Humberto Piaguaje, a leader of the Secoya people in the Ecuadorean Amazon, stood up at Chevron’s shareholder meeting to tell Watson and Chevron’s shareholders, ”I want to remind you that our fight in Ecuador is for life and justice. You must own up to your responsibility to the people in the Amazon.” As the SF Chronicle reported, Watson later responded to these pleas for justice by saying that Chevron is the one “being victimized.”
It was a shameful attempt to distract from the overwhelming evidence of Chevron’s guilt — evidence that led to a conviction in February and a judgment of $18 billion that the company has been ordered to pay to clean up its mess in the Amazon. But it was only one of the heartless and cowardly responses Chevron cooked up last week.
As reported by Triple Pundit, Alex Thorne — husband of Kristen Thorne, Chevron’s senior policy advisor on environment and energy issues — “decided that he would help his wife out” by emailing donors to RAN and Amazon Watch while representing himself as an independent journalist to ask them if it was time to reconsider their support of both organizations given the fraud allegations made as part of Chevron’s attack-the-victims legal strategy. Thorne conveniently left out his last name and didn’t mention the publication he was writing for in his emails.

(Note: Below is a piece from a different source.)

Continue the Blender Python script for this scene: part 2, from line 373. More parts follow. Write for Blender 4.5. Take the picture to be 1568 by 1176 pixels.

Thorne’s came out the next day and it was every bit as factually challenged and one-sided as you’d expect. There’s no doubt he was working purely to regurgitate Chevron’s talking points, whether he is actually paid by Chevron or not. The piece was so bad, in fact, that Thorne didn’t even put his name on it. He also didn’t allow comments on the post. What does it say about Chevron’s PR and legal strategy when even the guy doing the company’s dirty work won’t put his name on it or allow feedback from his audience? I think we all know exactly what that says.
This was no doubt retaliation by Chevron after some of the truths RAN and Amazon Watch have helped expose about the company led to several influential investors calling on Chevron to settle with the Ecuadoreans. “In failing to negotiate a reasonable settlement prior to the Ecuadorian court’s ruling against the company, we believe that Chevron displayed poor judgment that has led investors to question whether our Company’s leadership can properly manage the array of environmental challenges and risks that it faces,” the investors wrote in a letter to Chevron.
All of which just supports what I described last week as “my main takeaway” from the protests inside and outside of Chevron’s shareholder meeting: There is no amount of human suffering so great that Chevron can’t ignore all that in its quest for power and money.